Thursday, June 25, 2015

Two Sides to Every Story

I'm currently in the unique position of reading two books from quite different perspectives. Both books are fabulous and convince the reader that the protagonist is in the right and that history dealt them a savage blow. The problem? The hero of one is the villain of the other.

Nancy Bilyeau's The Tapestry is the third book in her series featuring Joanna Stafford. Joanna was a novice at Dartford Priory before Henry VIII was convinced that closing down the monasteries was a good idea by everyone's favorite bad guy, Thomas Cromwell.

Thomas Cromwell is the beloved Master Secretary of Hilary Mantel's Bring Up the Bodies, the sequel to Wolf Hall. Though the historical fact regarding Cromwell is not sugarcoated, Mantel somehow convinces the reader to fall in love with him just as thoroughly as the London women who are lining up to become the next Mrs. Cromwell.

While this is one of the things that I love about historical fiction, it makes me wish more than ever that there was a way to transport in time to learn the truth. I have the feeling that some of the truth lives in each of these stories.

Mantel's Cromwell is disgusted by rich monks that he sees spending more time with their mistresses than the poor. His analytical mind quickly tallies up what good could be done with the treasure stored up by these religious houses that he is convinced do more harm than good for the people of England. The Dissolution of the Monasteries is designed to reallocate dollars to enrich education, provide jobs, and, of course, line Henry VIII's pockets.

Bilyeau's Joanna is crushed when her way of life is decimated. The path that she felt God had called her to is not only destroyed but mocked. She sees Cromwell as a manipulative, greedy courtier who would sell his own mother to ingratiate himself to the king. (Well, maybe he would sell his father in either portrayal.) My heart swells as Joanna witnesses walls of ancient religious houses thoughtlessly torn down. King Henry first tells her she cannot be a nun, then tells her that former nuns and novices cannot marry. She is left undefined, God's path for her life blocked by Thomas Cromwell.

Both of these pictures of Tudor times have elements of truth in them. At the time of the Dissolution of the Monasteries, approximately 12,000 people lived in various religious houses. There were bound to have been some like the decidedly un-pious monks that Cromwell despises and others like the devout Joanna Stafford. As with most stories there are two sides that each carry their own amount of truth.
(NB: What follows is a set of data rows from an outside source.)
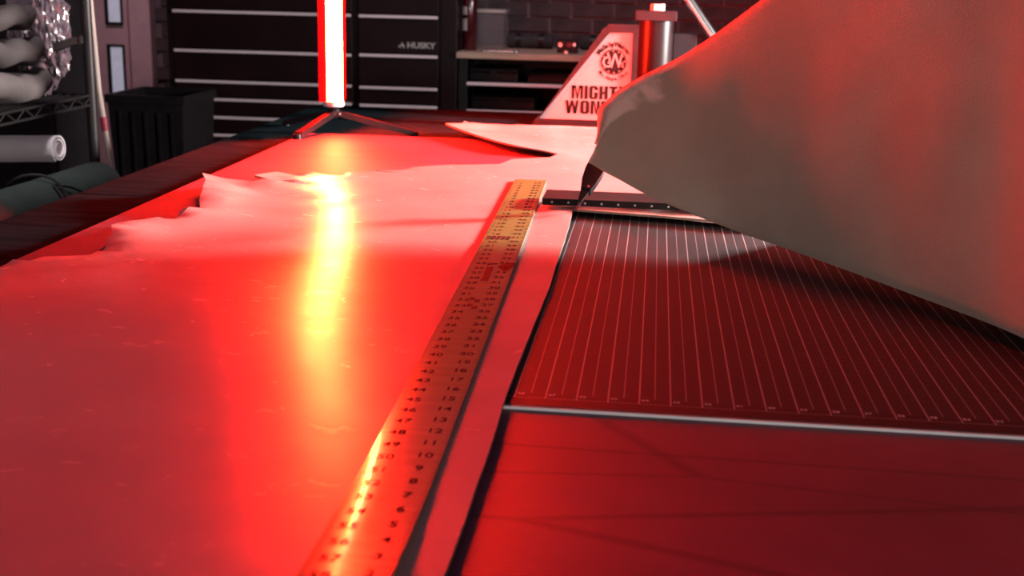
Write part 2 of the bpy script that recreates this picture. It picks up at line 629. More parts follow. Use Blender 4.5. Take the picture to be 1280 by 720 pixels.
outline = [(p.x, p.y, h) for p, h in ((at(px, py, ZT + h), h) for px, py, h in hide_px)]
outline += [(1.02, 2.72, 0), (1.02, 1.62, 0.0), (0.5, 1.635, 0.0)]
for px, py, h in [(905, 276.5, .007), (860, 272.5, .007), (800, 267.5, .007), (760, 264.5, .007), (722, 261.5, .007)]:
    p = at(px, py, ZT + h)
    outline.append((p.x, p.y, h))
cut = [(716, 265), (712, 280), (706, 300), (694, 335), (688, 356), (672, 395), (652, 445), (634, 490), (622, 530), (611, 565),
       (596, 605), (583, 645), (566, 690), (553, 725)]
for px, py in cut:
    p = at(px, py, ZT)
    outline.append((p.x, p.y, 0))
outline += [(-0.112, 0.45, 0), (-0.12, 0.2, 0), (-0.4, 0.17, 0), (-0.66, 0.2, 0), (-0.70, 0.5, 0), (-0.69, 0.85, 0), (-0.70, 1.1, 0)]
for px, py, h in [(0, 345, .004), (28, 337, .006), (60, 332, .006), (80, 329, .008), (108, 326, .006), (124, 320, .006), (132, 309, .008), (133, 301, .012), (140, 292, .014),
                  (139, 281, .017), (150, 279, .012), (180, 274, .010), (198, 271, .010), (214, 275, .006), (222, 271, .006), (226, 262, .012), (236, 258.5, .018), (250, 260, .010),
                  (249, 249, .012), (253, 238, .018), (257, 225, .022)]:
    p = at(px, py, ZT + h)
    outline.append((p.x, p.y, h))

CURLS = [(x, y, h) for x, y, h in outline if h >= 0.0045]


def hide_lift(x, y):
    num = den = 0.0
    best = 0.0
    for cx, cy, h in CURLS:
        d2 = (x - cx) ** 2 + (y - cy) ** 2
        r = 0.05
        wgt = math.exp(-d2 / (r * r))
        num += wgt * wgt * h
        den += wgt * wgt
        best = max(best, wgt)
    lift = (num / den) * best if den > 1e-9 else 0.0
    # soft swells in the far half and a crease running in from the left edge
    sw = 0.5 + 0.5 * noise.noise(Vector((x * 3.1, y * 2.2, 0.3)))
    lift += 0.0035 * sw * smoothstep(-0.16, -0.32, x)
    cr = math.exp(-((y - 1.66 - 0.25 * (x + 0.64)) / 0.022) ** 2) * smoothstep(-0.30, -0.55, x)
    lift += 0.006 * cr
    lift += 0.019 * math.exp(-((x + 0.62) / 0.26) ** 2 - ((y - 1.06) / 0.24) ** 2)
    return lift


pts2 = [Vector((x, y)) for x, y, h in outline]
# densify the outline
dense, heights = [], []
for k, p in enumerate(pts2):
    q = pts2[(k + 1) % len(pts2)]
    n = max(1, int((q - p).length / 0.03))
    for i in range(n):
        t = i / n
        pp = p.lerp(q, t)
        if i:
            j = 0.0016
            pp = pp + Vector((random.uniform(-j, j), random.uniform(-j, j))) * (1 if not (-0.13 < pp.x < -0.09 and pp.y < 1.8) else 0.2)
        dense.append(pp)
        heights.append(outline[k][2] * (1 - t) + outline[(k + 1) % len(pts2)][2] * t)
NB = len(dense)
grid_pts = []


def inside(p, poly):
    c = False
    j = len(poly) - 1
    for i in range(len(poly)):
        a, b = poly[i], poly[j]
        if (a.y > p.y) != (b.y > p.y) and p.x < (b.x - a.x) * (p.y - a.y) / (b.y - a.y) + a.x:
            c = not c
        j = i
    return c


step = 0.022
y = 0.18
while y < 2.85:
    x = -0.80
    while x < 1.0:
        p = Vector((x + random.uniform(-.004, .004), y + random.uniform(-.004, .004)))
        if x < 0.3 or int(x / step) % 3 == 0:
            if inside(p, dense) and min((p - q).length_squared for q in dense) > 0.00012:
                grid_pts.append(p)
        x += step
    y += step
vs, es_, fs, ov, oe, of = delaunay_2d_cdt(dense + grid_pts, [(i, (i + 1) % NB) for i in range(NB)], [], 1, 1e-6)
bm = bmesh.new()
bv = []
for k, v in enumerate(vs):
    src = ov[k][0] if ov[k] else -1
    if 0 <= src < NB:
        h = heights[src]
        if h < 0.0045:
            h = max(h, hide_lift(v.x, v.y) * 0.6)
    else:
        h = hide_lift(v.x, v.y)
    bv.append(bm.verts.new((v.x, v.y, ZT + h)))
for f in fs:
    try:
        bm.faces.new([bv[i] for i in f])
    except ValueError:
        pass
bmesh.ops.recalc_face_normals(bm, faces=bm.faces)
if sum(f.normal.z for f in bm.faces) < 0:
    bmesh.ops.reverse_faces(bm, faces=bm.faces)
# thickness
top_faces = list(bm.faces)
low = {v: bm.verts.new((v.co.x, v.co.y, v.co.z - HT)) for v in list(bm.verts)}
bound = [e for e in bm.edges if len(e.link_faces) == 1]
for f in top_faces:
    bm.faces.new([low[v] for v in reversed(f.verts)])
for e in bound:
    a, b = e.verts
    f = bm.faces.new((a, b, low[b], low[a]))
    f.material_index = 1
bmesh.ops.recalc_face_normals(bm, faces=bm.faces)
for f in bm.faces:
    f.smooth = f.material_index == 0
me = bpy.data.meshes.new('leather_hide')
bm.to_mesh(me)
bm.free()
me.materials.append(M['hide'])
me.materials.append(M['edge_hide'])
me.set_sharp_from_angle(angle=math.radians(50))
hide = bpy.data.objects.new('leather_hide', me)
COL.objects.link(hide)
tag(hide, 'large smooth pale tan hide with ragged left edge spread flat under the yellow ruler', 'leather')

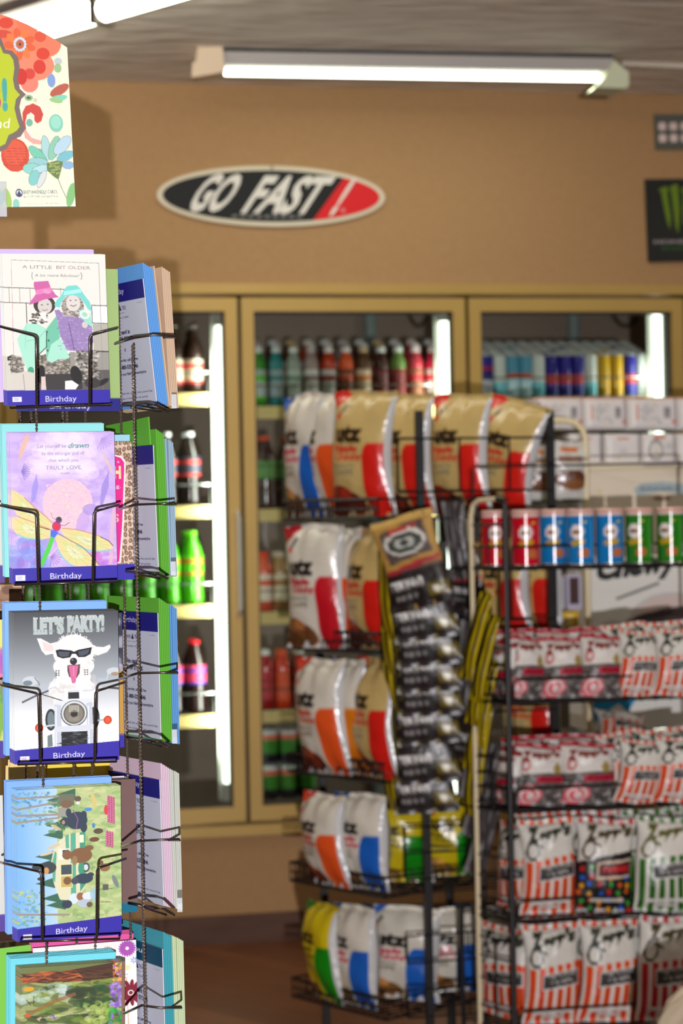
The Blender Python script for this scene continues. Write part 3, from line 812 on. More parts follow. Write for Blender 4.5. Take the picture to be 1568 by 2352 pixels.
    P([(690, 590), (740, 585), (790, 620), (810, 740), (780, 720), (700, 650)], (150, 215, 195)); a.ell(742, 628, 45, 36, (215, 232, 222), 1, .4).ell(742, 628, 26, 20, (170, 205, 188), 1, .4).ell(740, 715, 26, 28, (205, 198, 192))
    P([(95, 960), (180, 985), (200, 1110), (90, 1120), (80, 1040)], (130, 124, 116)); a.speck(80, 970, 200, 1110, [(190, 184, 170), (80, 76, 72)], 50, 16, 8, .7, 6)
    P([(95, 1110), (150, 1120), (205, 1100), (290, 1120), (290, 1262), (95, 1262)], (206, 200, 190)); a.line([(190, 1130), (200, 1262)], 6, (150, 145, 138))
    P([(380, 1130), (600, 1130), (700, 1200), (700, 1262), (385, 1262)], (58, 56, 56)); a.ell(345, 1130, 34, 78, (34, 32, 34), 1, .1).ell(650, 1140, 48, 80, (36, 34, 36), 1, -.3).ell(880, 1205, 60, 22, (40, 38, 40), 1, -.5).ell(790, 1210, 70, 45, (60, 56, 54))
    P([(550, 1190), (610, 1185), (668, 1225), (640, 1262), (548, 1262)], (238, 228, 226)); P([(345, 1150), (380, 1150), (385, 1262), (340, 1262)], (216, 196, 190))
    return strip(a, [(40, 1262), (942, 1270), (942, 1392), (40, 1392)], 375, 645, 1362, 48, 0, (92, 1318, 78, 42))
def art_dragonfly():
    a = Art((90, 190, 990, 1460), W1, H1, (196, 172, 226)); P = a.poly
    a.speck(90, 190, 990, 1340, [(180, 150, 220), (214, 196, 238), (168, 140, 214), (222, 205, 240)], 260, 90, 46, .25, 2)
    a.speck(300, 210, 800, 560, [(228, 214, 244), (240, 230, 248)], 60, 120, 60, .25, 12)
    a.speck(100, 1080, 400, 1330, [(120, 140, 225), (150, 110, 200), (110, 160, 220)], 40, 50, 60, .35, 3); a.speck(780, 1200, 980, 1330, [(215, 110, 190), (180, 100, 210)], 16, 40, 36, .35, 4)
    for pts, c in (([(255, 195), (262, 240), (190, 400), (165, 440), (175, 340), (215, 230)], (222, 180, 150)), ([(315, 540), (330, 640), (300, 760), (262, 790), (275, 650)], (150, 140, 220)), ([(935, 520), (930, 660), (870, 830), (850, 800), (870, 650)], (150, 130, 210)),
                   ([(880, 350), (900, 420), (965, 560), (960, 500)], (222, 190, 160)), ([(960, 840), (985, 840), (945, 1320), (915, 1320), (935, 1000)], (216, 178, 190))): P(pts, c, .8)
    for k in range(9):
        t = -1.2 + k * .3; a.line([(880, 250), (880 + 90 * math.cos(t + .8), 250 + 90 * math.sin(t + .8))], 10, (168, 145, 212), .7)
        a.line([(190, 520), (190 + 70 * math.cos(t), 520 + 70 * math.sin(t))], 9, (132, 110, 190), .7); a.line([(420, 1240), (420 + 90 * math.cos(t + .4), 1240 + 80 * math.sin(t + .4))], 8, (150, 110, 195), .7)
    a.ell(575, 800, 216, 216, (226, 192, 206)); a.speck(400, 620, 760, 980, [(238, 210, 196), (214, 176, 208), (232, 204, 214)], 230, 12, 8, .6, 5); a.ell(576, 820, 14, 14, (240, 210, 170))
    a.ell(700, 960, 52, 110, (190, 160, 220), .8, .3).ell(770, 850, 70, 50, (160, 140, 214), .7)
    YE, GR = (216, 204, 128), (150, 205, 190)
    def wing(pts, cen):
        P(pts, (222, 208, 160)); c = np.array(cen)
        for f, cl in ((.86, (226, 208, 140)), (.66, (206, 214, 146)), (.42, (224, 226, 190))): P([tuple(c + (np.array(q) - c) * f) for q in pts], cl, .8)
        for q in pts[::1]: a.line([cen, q], 3, (170, 160, 110), .5)
    wing([(100, 665), (150, 690), (210, 735), (290, 820), (380, 895), (445, 960), (432, 1010), (330, 985), (230, 920), (150, 890), (95, 810)], (260, 850))
    wing([(100, 895), (200, 905), (300, 960), (430, 1012), (425, 1080), (340, 1095), (220, 1080), (140, 1045), (100, 1000)], (260, 1010))
    wing([(500, 1010), (560, 1000), (640, 1018), (740, 1045), (850, 1080), (925, 1125), (962, 1168), (935, 1195), (840, 1207), (740, 1190), (640, 1140), (545, 1075)], (740, 1120))
    wing([(458, 1065), (500, 1060), (590, 1105), (690, 1170), (770, 1250), (835, 1325), (740, 1332), (640, 1330), (560, 1290), (490, 1190)], (620, 1210))
    for pts in (([(640, 1150), (740, 1195), (840, 1207), (935, 1195)]), ([(480, 1180), (520, 1250), (600, 1330)]), ([(140, 1045), (220, 1080), (340, 1095)])): a.line(pts, 14, (120, 205, 200), .7)
    for pts in (([(205, 735), (290, 820), (380, 895), (440, 955)]), ([(520, 1003), (640, 1016), (740, 1043), (850, 1080)]), ([(150, 895), (300, 955), (420, 1010)])): a.line(pts, 8, (196, 134, 90), .8)
    a.line([(850, 1085), (920, 1120), (955, 1162)], 6, (60, 60, 70)); a.line([(485, 1045), (560, 1090), (690, 1165), (770, 1245), (832, 1322)], 6, (110, 110, 90)); a.line([(330, 985), (415, 1012)], 6, (60, 50, 50))
    P([(425, 1062), (462, 1065), (420, 1180), (350, 1320), (333, 1322), (335, 1275), (400, 1130)], (80, 205, 70)); P([(425, 1010), (490, 1035), (455, 1082), (420, 1068)], (70, 110, 220)); a.ell(474, 985, 38, 42, (170, 60, 140)).ell(472, 988, 24, 27, (225, 40, 60)).ell(495, 932, 27, 27, (110, 60, 110)).ell(498, 922, 17, 16, (50, 70, 60))
    a.line([(505, 975), (545, 980), (585, 955)], 4, (70, 60, 90)).line([(430, 870), (440, 910), (465, 925)], 3, (100, 90, 120))
    k = (140, 130, 165)
    a.text('Let yourself be', 330, 572, 322, 30, k).text('drawn', 585, 762, 324, 42, (100, 150, 150), shear=.35, bold=.02).text('by the stronger pull of', 364, 726, 382, 28, k).text('that which you', 422, 672, 441, 28, k).text('TRULY LOVE.', 394, 706, 505, 32, (130, 130, 165)).text('-RUMI-', 512, 600, 545, 14, k)
    return strip(a, [(90, 1332), (990, 1328), (990, 1460), (90, 1460)], 412, 680, 1428, 48, 0, (118, 1388, 82, 46))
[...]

Despite how much I may adore Mantel's Cromwell, I still can find little excuse for the widespread destruction of historic buildings, documents, and treasure that occurred by his order. Did he truly hope to reinvent a system that would have worked better for the welfare of the general population? If he did, his hopes were not realized. Thousands of those who had devoted their lives to God would go on to starve or live in poverty after their homes were taken away, while those enriched turned out to be Henry and his cronies much more than the poor. There are indications that this wasn't Cromwell's intent, but it was the result.

One thing that each of these book series makes clear is that Thomas Cromwell is a multifaceted person who had a significant effect on events of his time. If it were possible to choose someone from history to sit and have lunch with, wouldn't he be an intriguing companion?


  1. I am not the biggest fan of Cromwell myself but it is rather interesting to see him portrayed as this sympathetic object of desire haha
    I feel like most of the historical figures from this time period deserve perspectives from both sides. As you said "Two sides to every story." Like the novel "The Autobiography of Henry VIII". After reading it I was still like "Eh, you're still awful Henry." But it was interesting to read things as he may have seen them. Recently, I've been reading a lot of WOTR era fiction but everything seems to have a Ricardian leaning. Henry VII, Margaret Beaufort, Margaret of Anjou, those on the Lancastrian side, often come off as complete villians. I'd really like to read something that has a more balanced perspective where they are concerned. I mean, none of them were all good nor were they all evil.

  2. I should have added Elizabeth Woodville to that list although she normally doesn't get it quite as bad as the other Grandma Tudor ;)

    1. Thanks for your insight! A great WoTR themed series that features a Lancastrian family while giving a balanced view of all those effected is David Pilling's White Hawk series. It is gritty and realistic, not romanticized at all. Conn Iggulden's Wars of the Roses series is a more balanced characterization as well.